That's exactly what just happened with The [Cleveland] Plain Dealer's latest attempt to cover transgender issues. The newspaper, which has a history of problematic trans coverage, ran a story online Thursday evening under the headline "Cleveland's Transgender-Friendly Legislation Would Open All Public Restrooms and Showers to Both Sexes."

The attention-grabbing headline seems to stoke the unfounded fears of those opposed to equal access for transgender people, who claim that allowing trans people to use the restroom that corresponds with their gender identity is tantamount to inviting male sex offenders and predators into women's spaces. The article, written by City Hall reporter Leila Atassi, is presented as a straight news story.

In reality, the proposed ordinance -- which is embedded in ThePlain Dealer's story -- is a standard nondiscrimination ordinance aimed at ensuring equal access to public accommodations for citizens, regardless of sexual orientation, gender identity or expression, and several other protected characteristics, including veteran or disability status.

The text of the ordinance only mentions bathrooms once, in its first paragraph: "The City of Cleveland and employers should allow full access to facilities without qualification to all citizens and employees, including those denied access to bathrooms, showers, locker rooms or dressing facilities consistent with their gender identity or expression."

The two City Council members who introduced the policy told The Plain Dealer the ordinance is designed to give transgender people the power to use whichever restroom aligns with their gender identity.

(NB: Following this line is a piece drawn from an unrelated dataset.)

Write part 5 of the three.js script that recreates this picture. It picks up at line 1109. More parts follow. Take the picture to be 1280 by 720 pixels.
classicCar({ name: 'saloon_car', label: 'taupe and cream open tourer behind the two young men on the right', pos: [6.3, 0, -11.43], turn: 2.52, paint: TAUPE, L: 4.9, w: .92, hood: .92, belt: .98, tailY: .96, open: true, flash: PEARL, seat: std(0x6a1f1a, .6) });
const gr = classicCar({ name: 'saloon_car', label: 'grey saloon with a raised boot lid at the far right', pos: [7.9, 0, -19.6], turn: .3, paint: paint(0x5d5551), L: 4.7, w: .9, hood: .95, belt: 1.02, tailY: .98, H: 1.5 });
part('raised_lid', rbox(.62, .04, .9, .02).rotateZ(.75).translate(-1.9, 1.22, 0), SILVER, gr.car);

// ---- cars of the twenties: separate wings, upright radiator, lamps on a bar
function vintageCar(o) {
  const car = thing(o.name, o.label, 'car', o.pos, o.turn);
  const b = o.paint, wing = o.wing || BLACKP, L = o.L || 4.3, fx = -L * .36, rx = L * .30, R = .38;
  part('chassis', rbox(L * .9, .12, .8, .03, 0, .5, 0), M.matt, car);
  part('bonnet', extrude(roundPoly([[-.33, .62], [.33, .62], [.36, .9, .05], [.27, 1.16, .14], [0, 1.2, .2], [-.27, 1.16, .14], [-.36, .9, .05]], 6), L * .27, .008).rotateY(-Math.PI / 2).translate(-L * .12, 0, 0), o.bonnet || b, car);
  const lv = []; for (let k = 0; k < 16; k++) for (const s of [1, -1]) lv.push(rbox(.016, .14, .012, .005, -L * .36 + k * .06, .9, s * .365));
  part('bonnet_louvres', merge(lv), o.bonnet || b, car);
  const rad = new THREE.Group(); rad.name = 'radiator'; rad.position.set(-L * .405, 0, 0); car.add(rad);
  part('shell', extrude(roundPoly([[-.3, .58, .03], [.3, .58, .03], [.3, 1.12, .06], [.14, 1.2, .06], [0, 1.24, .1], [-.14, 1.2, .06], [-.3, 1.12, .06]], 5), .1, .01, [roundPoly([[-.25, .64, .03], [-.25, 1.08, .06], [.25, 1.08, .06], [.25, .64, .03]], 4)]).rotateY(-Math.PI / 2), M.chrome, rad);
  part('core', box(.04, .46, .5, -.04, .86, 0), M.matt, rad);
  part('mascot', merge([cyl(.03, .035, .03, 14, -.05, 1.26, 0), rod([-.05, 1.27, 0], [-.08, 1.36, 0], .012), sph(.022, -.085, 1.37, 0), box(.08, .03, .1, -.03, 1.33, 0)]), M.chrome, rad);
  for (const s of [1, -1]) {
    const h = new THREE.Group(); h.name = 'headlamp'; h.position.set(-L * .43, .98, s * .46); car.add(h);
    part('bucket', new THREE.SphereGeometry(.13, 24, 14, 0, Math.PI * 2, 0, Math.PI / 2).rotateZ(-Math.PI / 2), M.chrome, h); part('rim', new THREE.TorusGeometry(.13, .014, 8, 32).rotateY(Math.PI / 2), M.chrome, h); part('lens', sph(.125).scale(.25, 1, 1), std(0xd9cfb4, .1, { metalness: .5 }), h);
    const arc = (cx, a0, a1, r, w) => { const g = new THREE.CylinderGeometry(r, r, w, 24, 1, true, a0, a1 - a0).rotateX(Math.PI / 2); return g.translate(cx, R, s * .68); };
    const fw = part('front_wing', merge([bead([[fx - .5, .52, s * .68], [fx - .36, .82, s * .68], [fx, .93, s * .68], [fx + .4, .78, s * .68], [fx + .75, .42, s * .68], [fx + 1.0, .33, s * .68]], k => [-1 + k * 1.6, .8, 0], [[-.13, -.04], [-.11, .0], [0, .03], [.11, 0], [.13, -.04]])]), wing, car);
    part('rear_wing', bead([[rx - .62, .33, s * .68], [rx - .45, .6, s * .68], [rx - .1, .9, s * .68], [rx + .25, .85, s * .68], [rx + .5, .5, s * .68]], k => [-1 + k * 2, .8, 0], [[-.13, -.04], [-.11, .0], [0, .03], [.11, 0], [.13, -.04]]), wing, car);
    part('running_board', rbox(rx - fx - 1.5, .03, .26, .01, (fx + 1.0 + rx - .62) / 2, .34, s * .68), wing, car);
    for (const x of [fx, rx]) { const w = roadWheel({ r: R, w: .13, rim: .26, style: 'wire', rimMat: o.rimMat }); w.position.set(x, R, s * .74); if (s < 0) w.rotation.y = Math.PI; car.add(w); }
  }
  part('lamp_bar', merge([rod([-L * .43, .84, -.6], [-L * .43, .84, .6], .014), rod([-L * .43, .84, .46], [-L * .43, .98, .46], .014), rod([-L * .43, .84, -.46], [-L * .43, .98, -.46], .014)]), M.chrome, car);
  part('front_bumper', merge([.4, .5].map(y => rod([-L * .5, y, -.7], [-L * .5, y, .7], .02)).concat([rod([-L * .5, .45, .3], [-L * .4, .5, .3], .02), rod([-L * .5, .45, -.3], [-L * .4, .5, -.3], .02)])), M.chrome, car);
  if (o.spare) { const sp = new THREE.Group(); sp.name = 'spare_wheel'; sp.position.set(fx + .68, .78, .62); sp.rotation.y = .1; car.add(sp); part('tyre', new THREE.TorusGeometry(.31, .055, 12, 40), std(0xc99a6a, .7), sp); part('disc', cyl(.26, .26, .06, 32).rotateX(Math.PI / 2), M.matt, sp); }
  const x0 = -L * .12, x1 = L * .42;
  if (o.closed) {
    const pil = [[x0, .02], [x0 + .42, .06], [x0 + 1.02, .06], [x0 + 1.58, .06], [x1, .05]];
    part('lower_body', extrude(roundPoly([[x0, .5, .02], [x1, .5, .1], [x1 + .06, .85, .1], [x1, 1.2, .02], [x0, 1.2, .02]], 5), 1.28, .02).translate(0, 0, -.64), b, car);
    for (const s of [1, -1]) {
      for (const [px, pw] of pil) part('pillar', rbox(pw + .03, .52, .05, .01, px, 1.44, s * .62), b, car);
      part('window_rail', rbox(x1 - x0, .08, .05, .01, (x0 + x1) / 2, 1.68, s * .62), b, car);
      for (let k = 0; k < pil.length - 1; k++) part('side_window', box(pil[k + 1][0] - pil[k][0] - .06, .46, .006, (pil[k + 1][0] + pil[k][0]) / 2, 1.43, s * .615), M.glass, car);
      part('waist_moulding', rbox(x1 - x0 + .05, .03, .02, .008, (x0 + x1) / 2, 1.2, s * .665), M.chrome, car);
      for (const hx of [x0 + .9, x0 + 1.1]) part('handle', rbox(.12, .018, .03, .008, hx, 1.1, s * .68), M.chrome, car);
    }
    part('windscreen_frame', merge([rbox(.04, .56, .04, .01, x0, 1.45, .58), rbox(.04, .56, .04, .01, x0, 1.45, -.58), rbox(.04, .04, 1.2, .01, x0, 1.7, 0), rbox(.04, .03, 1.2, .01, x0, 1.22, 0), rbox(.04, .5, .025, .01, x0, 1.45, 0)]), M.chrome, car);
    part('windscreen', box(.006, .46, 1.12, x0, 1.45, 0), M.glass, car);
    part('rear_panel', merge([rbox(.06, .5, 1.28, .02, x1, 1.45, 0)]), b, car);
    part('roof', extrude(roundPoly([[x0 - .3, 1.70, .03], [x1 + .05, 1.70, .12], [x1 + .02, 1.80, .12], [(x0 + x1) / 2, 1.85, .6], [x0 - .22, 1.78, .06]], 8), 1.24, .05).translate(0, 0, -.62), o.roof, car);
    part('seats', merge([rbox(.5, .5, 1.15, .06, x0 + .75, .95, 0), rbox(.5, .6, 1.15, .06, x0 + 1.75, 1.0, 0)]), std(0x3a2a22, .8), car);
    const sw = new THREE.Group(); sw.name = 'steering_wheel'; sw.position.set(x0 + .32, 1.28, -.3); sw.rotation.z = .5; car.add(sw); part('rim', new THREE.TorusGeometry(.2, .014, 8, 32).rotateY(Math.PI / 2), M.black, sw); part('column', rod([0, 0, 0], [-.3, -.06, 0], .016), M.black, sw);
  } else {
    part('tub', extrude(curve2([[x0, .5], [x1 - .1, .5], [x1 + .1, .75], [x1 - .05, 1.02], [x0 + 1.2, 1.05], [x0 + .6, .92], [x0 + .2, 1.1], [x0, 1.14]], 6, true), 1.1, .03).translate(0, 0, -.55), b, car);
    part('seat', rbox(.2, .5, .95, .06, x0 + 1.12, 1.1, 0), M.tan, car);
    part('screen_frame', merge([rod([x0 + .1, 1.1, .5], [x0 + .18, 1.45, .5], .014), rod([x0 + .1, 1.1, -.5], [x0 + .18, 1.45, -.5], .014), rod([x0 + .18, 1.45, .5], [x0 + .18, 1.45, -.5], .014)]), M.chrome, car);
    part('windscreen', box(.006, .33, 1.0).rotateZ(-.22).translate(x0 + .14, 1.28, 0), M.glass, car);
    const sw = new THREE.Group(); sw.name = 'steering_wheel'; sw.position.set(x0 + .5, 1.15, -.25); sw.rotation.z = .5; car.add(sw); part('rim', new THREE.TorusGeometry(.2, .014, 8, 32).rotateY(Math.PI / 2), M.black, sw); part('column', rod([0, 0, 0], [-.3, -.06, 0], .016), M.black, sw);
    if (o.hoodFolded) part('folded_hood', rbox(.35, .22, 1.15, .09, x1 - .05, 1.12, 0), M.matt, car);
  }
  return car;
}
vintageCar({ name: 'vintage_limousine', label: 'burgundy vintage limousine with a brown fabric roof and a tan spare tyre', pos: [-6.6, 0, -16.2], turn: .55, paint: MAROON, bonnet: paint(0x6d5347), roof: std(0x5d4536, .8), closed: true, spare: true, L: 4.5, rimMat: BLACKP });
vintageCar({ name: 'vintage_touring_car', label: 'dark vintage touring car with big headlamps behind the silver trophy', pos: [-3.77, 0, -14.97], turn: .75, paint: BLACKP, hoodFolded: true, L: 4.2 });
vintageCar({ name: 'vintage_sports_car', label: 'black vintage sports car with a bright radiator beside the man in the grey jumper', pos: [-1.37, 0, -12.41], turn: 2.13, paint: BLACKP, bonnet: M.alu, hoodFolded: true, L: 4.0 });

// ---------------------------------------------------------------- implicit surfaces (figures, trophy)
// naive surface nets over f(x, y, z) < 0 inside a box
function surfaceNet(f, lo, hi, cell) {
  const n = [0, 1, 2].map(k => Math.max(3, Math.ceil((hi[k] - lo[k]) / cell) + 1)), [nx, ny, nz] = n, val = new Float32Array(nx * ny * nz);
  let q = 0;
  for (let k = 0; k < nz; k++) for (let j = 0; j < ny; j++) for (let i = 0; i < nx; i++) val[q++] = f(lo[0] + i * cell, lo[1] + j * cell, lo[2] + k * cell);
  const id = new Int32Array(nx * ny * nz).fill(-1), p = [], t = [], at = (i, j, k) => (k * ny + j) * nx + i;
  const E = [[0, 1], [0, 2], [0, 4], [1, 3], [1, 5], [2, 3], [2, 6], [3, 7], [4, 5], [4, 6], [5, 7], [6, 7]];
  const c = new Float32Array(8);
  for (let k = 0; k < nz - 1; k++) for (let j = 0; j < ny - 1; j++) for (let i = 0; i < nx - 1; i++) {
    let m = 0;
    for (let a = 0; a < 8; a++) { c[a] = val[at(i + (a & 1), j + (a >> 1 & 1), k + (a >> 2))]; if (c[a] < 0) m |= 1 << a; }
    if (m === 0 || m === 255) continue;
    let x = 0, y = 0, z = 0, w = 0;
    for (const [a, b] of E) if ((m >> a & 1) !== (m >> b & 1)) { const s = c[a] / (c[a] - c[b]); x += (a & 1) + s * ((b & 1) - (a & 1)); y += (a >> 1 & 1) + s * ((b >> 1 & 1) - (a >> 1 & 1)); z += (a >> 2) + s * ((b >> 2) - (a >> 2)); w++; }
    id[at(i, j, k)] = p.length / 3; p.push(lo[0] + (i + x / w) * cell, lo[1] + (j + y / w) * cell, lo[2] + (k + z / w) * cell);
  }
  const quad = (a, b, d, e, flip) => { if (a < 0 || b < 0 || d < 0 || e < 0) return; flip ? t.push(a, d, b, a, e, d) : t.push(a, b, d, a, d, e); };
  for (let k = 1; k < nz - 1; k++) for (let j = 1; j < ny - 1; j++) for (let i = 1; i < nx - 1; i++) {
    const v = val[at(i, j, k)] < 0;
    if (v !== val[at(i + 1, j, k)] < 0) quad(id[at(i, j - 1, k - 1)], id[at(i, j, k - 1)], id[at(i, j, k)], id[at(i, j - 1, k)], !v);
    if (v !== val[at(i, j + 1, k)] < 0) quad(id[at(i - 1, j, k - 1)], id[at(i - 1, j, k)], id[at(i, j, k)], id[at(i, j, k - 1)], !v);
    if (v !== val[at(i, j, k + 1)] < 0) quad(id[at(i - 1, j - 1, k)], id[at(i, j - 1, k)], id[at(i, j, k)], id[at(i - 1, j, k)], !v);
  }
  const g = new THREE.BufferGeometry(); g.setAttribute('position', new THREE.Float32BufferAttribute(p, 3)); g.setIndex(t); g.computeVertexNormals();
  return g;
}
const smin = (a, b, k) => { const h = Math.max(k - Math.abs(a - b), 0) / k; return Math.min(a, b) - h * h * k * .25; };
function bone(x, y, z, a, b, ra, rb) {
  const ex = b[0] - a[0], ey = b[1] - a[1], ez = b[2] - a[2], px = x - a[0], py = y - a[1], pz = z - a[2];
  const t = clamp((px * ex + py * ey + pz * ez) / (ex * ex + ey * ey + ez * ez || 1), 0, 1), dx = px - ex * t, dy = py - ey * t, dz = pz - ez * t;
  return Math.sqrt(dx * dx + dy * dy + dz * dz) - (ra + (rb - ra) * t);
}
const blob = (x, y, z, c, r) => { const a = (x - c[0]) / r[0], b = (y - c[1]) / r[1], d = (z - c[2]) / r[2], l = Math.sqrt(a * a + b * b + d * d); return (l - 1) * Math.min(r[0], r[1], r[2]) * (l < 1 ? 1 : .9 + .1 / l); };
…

The ordinance will be discussed publicly Wednesday, when it comes before Cleveland's Workforce and Community Benefits Committee.

Opponents of such equal accommodation efforts continue to mislabel this and similar ordinances as a "bathroom bill." The continued prevalence of this scare tactic in antitransgender campaigns is simply, provably, not true. In fact, experience and research shows that transgender people are the ones most at risk of harm when they use public facilities like restrooms, locker rooms, and other gender-segregated spaces.

A recent study revealed that seven out of every 10 trans men and women -- that's 70 percent of the trans people surveyed in the Washington, D.C., region -- reported being denied access, verbally harassed, or physically assaulted in public restrooms.

The Plain Dealer is owned by Advance Publications in Staten Island, N.Y., which is managed by the sons of the late publishing patriarch S.I. Newhouse. In addition to that newspaper, Advance also owns some of the most famous publicatopms in the world, including Glamour, GQ, The New Yorker, Vanity Fair, Vogue, and Wired magazines, as well as link-sharing website Reddit.

Unfortunately, this most recent loaded headline is not an exception, but rather the latest example of entrenched transphobia inThe Plain Dealer's newsroom. In April 2013 the body of a transgender homicide victim, who was reported missing a month earlier, finally turned up. The Plain Dealer's original headlines that time were "Oddly Dressed Man Found in Olmsted Township Pond Identified" and "Brutal Slaying Marks the End of Cleveland Man's Fight for Acceptance."

Police told the media the badly decomposed body was dressed in a "red Betty Boop" tank top, a hoodie, and three black bras but nothing else. Cemia "Ce Ce Dove" Acoff, 20, of Cleveland, had been stabbed to death, and there was a rope around her waist that was tied to a concrete block and a steel pipe.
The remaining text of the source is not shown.